HIFA distances itself from Russian artist’s ‘publicity stunt’

The Harare International Festival of the Arts denies any association with Petro Wodkins

By Alex Bell
SW Radio Africa
21 January 2014

The Harare International Festival of the Arts (HIFA) has denied being associated with a Russian modern artist, who claimed last week to have been invited to present an artwork at the Festival.

Petro Wodkins, a self confessed provocative artist, last week released a music video to accompany a song he wrote that mocks Robert Mugabe for being ‘bad for Zimbabwe’. That song was wired to play out of a gold statue he designed and built, and which he said he submitted to HIFA, after being invited.

Wodkins, who also said he was subsequently disinvited from the Festival, took the statue to Zimbabwe earlier this month and travelled around parts of the country, filming the public’s reaction to the song.

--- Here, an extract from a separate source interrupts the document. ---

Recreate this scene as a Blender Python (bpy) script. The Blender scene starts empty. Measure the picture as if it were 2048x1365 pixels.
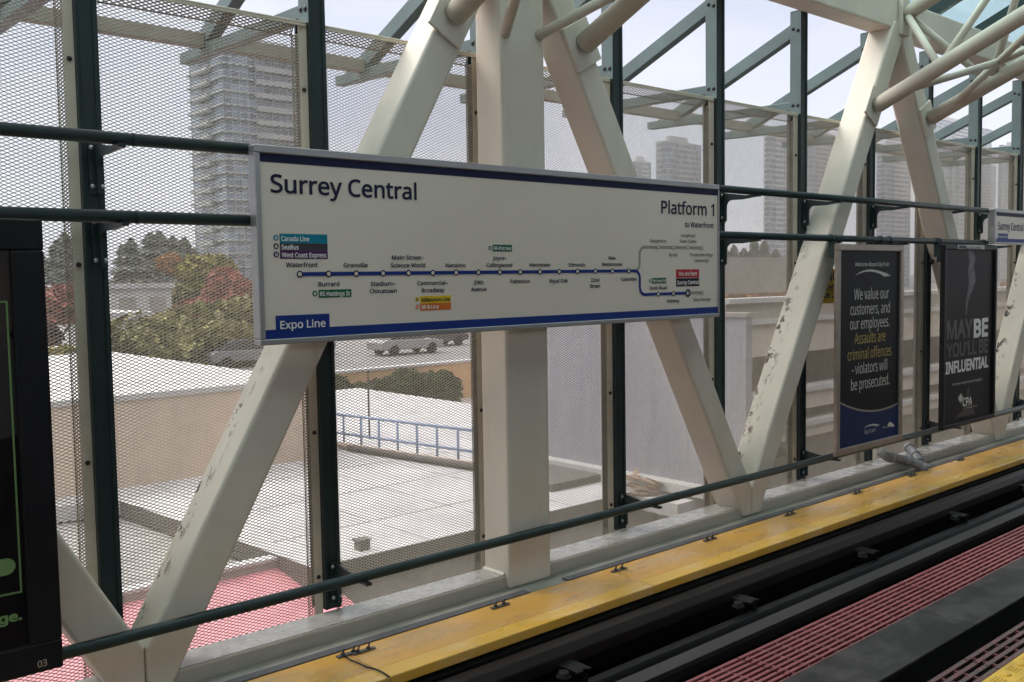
import bpy, math, os, random
import numpy as np
from mathutils import Vector, Matrix

random.seed(7)
rng = np.random.default_rng(7)
SC = bpy.context.scene
COL = SC.collection
R_ = math.radians

# ------------------------------------------------------------------ camera
# World: X runs along the station wall, +Y away from the viewer, Z up, camera height is z = 0.
F_PX, YAW, PIT, ROL = 1896.05, R_(41.2578), R_(-3.77246), R_(-0.91262)
cy_, sy_ = math.cos(YAW), math.sin(YAW)
fwd = np.array([sy_ * math.cos(PIT), cy_ * math.cos(PIT), math.sin(PIT)])
rt0 = np.array([cy_, -sy_, 0.0]); up0 = np.cross(rt0, fwd)
rt = math.cos(ROL) * rt0 + math.sin(ROL) * up0
up = -math.sin(ROL) * rt0 + math.cos(ROL) * up0
cam = bpy.data.cameras.new('camera'); cam_o = bpy.data.objects.new('camera', cam); COL.objects.link(cam_o)
cam.sensor_width = 36.0; cam.sensor_fit = 'HORIZONTAL'; cam.lens = F_PX / 2048 * 36
cam.clip_start = 0.05; cam.clip_end = 6000
M3 = Matrix(((rt[0], up[0], -fwd[0]), (rt[1], up[1], -fwd[1]), (rt[2], up[2], -fwd[2])))
cam_o.matrix_world = M3.to_4x4()
SC.camera = cam_o

def ray(x, y): return rt * (x - 1024) / F_PX - up * (y - 682.5) / F_PX + fwd
def UZ(x, y, z): d = ray(x, y); return d * z / d[2]
def UY(x, y, Y): d = ray(x, y); return d * Y / d[1]
def UX(x, y, X): d = ray(x, y); return d * X / d[0]

# ------------------------------------------------------------------ sky, sun, exposure
SUN_EL, SUN_AZ = 48.0, -28.0          # azimuth from +Y towards +X
w = bpy.data.worlds.new('World'); SC.world = w; w.use_nodes = True
nt = w.node_tree; bg = nt.nodes['Background']
sky = nt.nodes.new('ShaderNodeTexSky'); sky.sky_type = 'NISHITA'; sky.sun_disc = False
sky.sun_elevation = R_(SUN_EL); sky.sun_rotation = R_(SUN_AZ)
tc = nt.nodes.new('ShaderNodeTexCoord')
mp = nt.nodes.new('ShaderNodeMapping'); mp.inputs['Scale'].default_value = (1.0, 1.0, 2.4)
nz = nt.nodes.new('ShaderNodeTexNoise'); nz.inputs['Scale'].default_value = 2.6; nz.inputs['Detail'].default_value = 7
nz.inputs['Roughness'].default_value = 0.55
cr = nt.nodes.new('ShaderNodeValToRGB')
cr.color_ramp.elements[0].position = 0.32; cr.color_ramp.elements[0].color = (2.95, 3.1, 3.75, 1)
cr.color_ramp.elements[1].position = 0.66; cr.color_ramp.elements[1].color = (4.1, 4.1, 4.3, 1)
mx = nt.nodes.new('ShaderNodeMix'); mx.data_type = 'RGBA'; mx.inputs[0].default_value = 0.9
nt.links.new(tc.outputs['Generated'], mp.inputs['Vector']); nt.links.new(mp.outputs[0], nz.inputs['Vector'])
nt.links.new(nz.outputs[0], cr.inputs[0])
nt.links.new(sky.outputs[0], mx.inputs[6]); nt.links.new(cr.outputs[0], mx.inputs[7])
sx_ = nt.nodes.new('ShaderNodeSeparateXYZ'); nt.links.new(tc.outputs['Generated'], sx_.inputs[0])
cz = nt.nodes.new('ShaderNodeCombineXYZ')          # an overcast sky is several times brighter overhead, and a little warmer there
for ch, top in enumerate((4.95, 4.65, 4.2)):
    ov = nt.nodes.new('ShaderNodeMapRange'); ov.inputs[1].default_value = 0.34; ov.inputs[2].default_value = 0.95; ov.inputs[3].default_value = 1.0; ov.inputs[4].default_value = top
    nt.links.new(sx_.outputs[2], ov.inputs[0]); nt.links.new(ov.outputs[0], cz.inputs[ch])
vm = nt.nodes.new('ShaderNodeVectorMath'); vm.operation = 'MULTIPLY'; nt.links.new(mx.outputs[2], vm.inputs[0]); nt.links.new(cz.outputs[0], vm.inputs[1])
nt.links.new(vm.outputs[0], bg.inputs['Color']); bg.inputs['Strength'].default_value = 0.1
sl = bpy.data.lights.new('sun', 'SUN'); sl.energy = 1.5; sl.angle = R_(30); sl.color = (1.0, 0.95, 0.88)
so = bpy.data.objects.new('sun', sl); COL.objects.link(so)
sd = Vector((math.sin(R_(SUN_AZ)) * math.cos(R_(SUN_EL)), math.cos(R_(SUN_AZ)) * math.cos(R_(SUN_EL)), math.sin(R_(SUN_EL))))
so.rotation_euler = (-sd).to_track_quat('-Z', 'Y').to_euler()
SC.view_settings.view_transform = 'Standard'; SC.view_settings.look = 'None'
SC.view_settings.gamma = 1; SC.view_settings.use_curve_mapping = False
SC.view_settings.exposure = 1.25
SC.cycles.max_bounces = 10; SC.cycles.diffuse_bounces = 5; SC.cycles.transparent_max_bounces = 12
SC.cycles.sample_clamp_indirect = 6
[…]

However, HIFA has strongly denied having any knowledge of Wodkins, calling it a ‘publicity stunt’. HIFA’s communications officer Tafadzwa Simba told SW Radio Africa on Tuesday that the Festival authorities never invited Wodkins, and had never heard of him.

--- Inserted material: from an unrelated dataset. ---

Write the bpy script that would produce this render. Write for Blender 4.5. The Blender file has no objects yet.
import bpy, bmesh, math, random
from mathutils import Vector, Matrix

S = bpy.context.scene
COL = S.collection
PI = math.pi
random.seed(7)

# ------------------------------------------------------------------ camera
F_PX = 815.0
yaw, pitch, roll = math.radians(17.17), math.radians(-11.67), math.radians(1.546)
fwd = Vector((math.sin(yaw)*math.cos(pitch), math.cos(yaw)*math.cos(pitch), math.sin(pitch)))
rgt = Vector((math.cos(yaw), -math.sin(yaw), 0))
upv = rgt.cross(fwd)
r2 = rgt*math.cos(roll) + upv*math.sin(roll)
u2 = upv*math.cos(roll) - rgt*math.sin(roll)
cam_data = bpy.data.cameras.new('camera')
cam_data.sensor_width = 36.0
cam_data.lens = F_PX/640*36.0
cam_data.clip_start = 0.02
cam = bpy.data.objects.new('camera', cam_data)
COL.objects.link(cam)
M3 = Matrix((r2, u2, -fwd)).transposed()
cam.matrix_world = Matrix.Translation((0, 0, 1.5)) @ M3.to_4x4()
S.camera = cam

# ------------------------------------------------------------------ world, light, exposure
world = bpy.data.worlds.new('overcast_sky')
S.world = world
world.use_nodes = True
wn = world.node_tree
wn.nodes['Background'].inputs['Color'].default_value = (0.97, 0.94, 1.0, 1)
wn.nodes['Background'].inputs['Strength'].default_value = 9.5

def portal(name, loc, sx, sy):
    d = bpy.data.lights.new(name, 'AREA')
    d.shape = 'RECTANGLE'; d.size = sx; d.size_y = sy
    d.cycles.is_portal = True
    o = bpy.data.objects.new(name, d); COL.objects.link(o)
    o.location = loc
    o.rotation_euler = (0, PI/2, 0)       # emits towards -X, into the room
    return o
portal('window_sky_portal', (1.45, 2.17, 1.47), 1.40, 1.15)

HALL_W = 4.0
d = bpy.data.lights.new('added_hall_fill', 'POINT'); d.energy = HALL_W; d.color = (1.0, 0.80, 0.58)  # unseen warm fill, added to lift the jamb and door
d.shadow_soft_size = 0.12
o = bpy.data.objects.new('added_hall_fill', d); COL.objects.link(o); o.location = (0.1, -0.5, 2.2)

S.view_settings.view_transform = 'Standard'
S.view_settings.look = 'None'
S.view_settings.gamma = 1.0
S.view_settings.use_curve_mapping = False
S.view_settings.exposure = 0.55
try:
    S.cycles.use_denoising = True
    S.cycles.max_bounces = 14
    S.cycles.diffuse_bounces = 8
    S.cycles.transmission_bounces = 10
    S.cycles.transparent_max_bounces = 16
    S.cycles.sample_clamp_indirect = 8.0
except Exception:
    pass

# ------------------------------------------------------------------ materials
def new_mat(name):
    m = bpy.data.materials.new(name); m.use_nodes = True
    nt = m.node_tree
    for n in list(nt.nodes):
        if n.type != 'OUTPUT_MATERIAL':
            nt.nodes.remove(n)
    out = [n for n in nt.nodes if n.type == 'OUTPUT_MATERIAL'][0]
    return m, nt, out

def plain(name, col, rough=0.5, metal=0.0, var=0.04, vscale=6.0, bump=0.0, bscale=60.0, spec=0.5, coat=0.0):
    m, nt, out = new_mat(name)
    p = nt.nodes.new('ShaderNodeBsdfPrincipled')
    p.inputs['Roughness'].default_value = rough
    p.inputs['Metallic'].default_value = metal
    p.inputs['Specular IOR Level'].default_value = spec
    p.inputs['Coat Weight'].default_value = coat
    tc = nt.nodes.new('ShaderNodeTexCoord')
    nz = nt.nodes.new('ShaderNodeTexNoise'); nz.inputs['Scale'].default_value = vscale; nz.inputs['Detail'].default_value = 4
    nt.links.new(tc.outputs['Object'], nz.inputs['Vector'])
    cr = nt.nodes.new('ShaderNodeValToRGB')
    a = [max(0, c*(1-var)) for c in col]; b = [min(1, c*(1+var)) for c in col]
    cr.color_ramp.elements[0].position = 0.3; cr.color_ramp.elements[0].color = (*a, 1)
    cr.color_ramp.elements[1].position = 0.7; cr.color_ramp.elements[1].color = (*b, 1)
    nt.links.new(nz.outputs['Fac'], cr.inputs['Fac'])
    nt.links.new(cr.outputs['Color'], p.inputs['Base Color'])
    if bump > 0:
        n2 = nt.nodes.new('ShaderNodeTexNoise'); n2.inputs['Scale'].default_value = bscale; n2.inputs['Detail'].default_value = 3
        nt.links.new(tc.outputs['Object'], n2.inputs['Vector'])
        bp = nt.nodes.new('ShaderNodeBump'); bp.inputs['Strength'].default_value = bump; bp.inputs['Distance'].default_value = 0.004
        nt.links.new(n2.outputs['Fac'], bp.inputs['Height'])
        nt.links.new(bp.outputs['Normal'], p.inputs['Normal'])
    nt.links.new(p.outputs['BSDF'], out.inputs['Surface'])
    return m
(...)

“This is a hoax,” Simba said.

Wodkins said last week that his statue was eventually destroyed by Zimbabwe’s security forces, after he left it on a public road. He has since insisted that he was invited to display his statue in Zimbabwe, and that the withdrawal of the invitation was because his work was “something bad for Mugabe.”

His spokesperson said via email communication that “in a post Mugabe Zimbabwe he’d love to come again.”